I’ve been wanting to talk to Margaret ever since I saw her speak at the Vision conference in Bristol a few years ago, so I was incredibly happy to get the opportunity of speaking with her on the phone for this interview.
At Vision, she gave a version of her superchickens TED talk, which I found inspiring and exciting in equal measure. Exciting because here was someone articulating so beautifully many of the things I had thought or felt in a much more unformed way about creativity, people, and the importance of human relationships at work as well as at home. And inspiring because Margaret speaks sense with such clarity, and in such an approachable way, that you feel that positive change is simply a matter of us being as human as we can be: at work, at home, and in how we work with each other.
Could I start by asking you the question I ask everybody, which is how you would define innovation?
It’s finding new ways to solve problems or new ways to do things. It’s not necessarily problem-related.
One of the reasons I was particularly interested in talking to you is that I come across a lot of customers who say they want to build a culture of innovation in their business, and I know that your recent book, Beyond Measure, was all about culture. Do you have an opinion on what people mean by a culture of innovation?

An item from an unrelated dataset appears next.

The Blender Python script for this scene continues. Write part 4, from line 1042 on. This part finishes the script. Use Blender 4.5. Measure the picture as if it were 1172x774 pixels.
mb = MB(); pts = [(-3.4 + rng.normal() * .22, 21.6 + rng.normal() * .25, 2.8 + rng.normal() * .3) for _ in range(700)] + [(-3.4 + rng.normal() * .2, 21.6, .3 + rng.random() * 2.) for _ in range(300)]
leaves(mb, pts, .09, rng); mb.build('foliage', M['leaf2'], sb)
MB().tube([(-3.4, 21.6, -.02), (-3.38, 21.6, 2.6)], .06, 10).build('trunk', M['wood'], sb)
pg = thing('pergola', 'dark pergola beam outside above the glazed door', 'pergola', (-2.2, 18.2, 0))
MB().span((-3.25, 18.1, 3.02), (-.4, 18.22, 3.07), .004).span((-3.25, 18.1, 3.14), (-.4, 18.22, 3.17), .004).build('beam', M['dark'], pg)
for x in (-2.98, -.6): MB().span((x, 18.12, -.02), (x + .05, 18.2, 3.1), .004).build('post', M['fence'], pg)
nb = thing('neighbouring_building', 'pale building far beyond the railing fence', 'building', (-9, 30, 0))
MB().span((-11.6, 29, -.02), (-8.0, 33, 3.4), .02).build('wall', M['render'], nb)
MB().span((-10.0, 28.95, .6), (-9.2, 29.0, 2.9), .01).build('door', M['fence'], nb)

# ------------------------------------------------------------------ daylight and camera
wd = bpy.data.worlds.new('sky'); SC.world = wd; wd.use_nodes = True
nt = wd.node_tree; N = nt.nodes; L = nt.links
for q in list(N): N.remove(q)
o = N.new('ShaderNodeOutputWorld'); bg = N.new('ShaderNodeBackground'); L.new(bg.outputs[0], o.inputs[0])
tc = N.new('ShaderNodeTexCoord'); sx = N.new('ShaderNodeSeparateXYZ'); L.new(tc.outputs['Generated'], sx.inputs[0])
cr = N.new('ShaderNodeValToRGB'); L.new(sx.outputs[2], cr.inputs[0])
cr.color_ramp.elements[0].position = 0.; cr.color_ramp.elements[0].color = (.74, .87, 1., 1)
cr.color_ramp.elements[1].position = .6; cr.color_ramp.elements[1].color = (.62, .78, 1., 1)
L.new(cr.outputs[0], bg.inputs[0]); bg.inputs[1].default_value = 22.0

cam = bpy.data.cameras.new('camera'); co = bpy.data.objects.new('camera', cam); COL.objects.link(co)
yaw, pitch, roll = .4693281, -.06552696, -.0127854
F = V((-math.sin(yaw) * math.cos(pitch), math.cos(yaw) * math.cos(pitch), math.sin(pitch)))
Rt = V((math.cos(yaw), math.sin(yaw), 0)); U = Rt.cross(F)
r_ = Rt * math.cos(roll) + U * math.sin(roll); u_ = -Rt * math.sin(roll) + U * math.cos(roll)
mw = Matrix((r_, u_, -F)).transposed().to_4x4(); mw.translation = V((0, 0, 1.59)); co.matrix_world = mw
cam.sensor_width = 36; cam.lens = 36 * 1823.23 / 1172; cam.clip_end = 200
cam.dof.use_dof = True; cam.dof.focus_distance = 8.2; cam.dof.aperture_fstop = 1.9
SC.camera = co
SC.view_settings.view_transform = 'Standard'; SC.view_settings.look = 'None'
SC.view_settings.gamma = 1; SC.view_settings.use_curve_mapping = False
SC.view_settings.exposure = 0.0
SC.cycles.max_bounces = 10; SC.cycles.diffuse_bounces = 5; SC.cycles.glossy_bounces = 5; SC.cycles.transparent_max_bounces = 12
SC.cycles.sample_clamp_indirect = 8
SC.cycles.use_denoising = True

What they mean or want is a bunch of people who are energetic and enthusiastic about coming up with great new ideas. The reality is that they do almost everything they can to kill that. They want measurement, certainty, predictability, guarantees, risk reduction, all the things that will not deliver what they say they want.
People want innovation because they think that new stuff sells better than old stuff and new ways are more profitable than old ways, but they don’t want to take any risk. So they’re driving with their feet on the accelerator and the brake simultaneously, and wondering why they don’t get anywhere. They want innovation but they don’t want anything to change.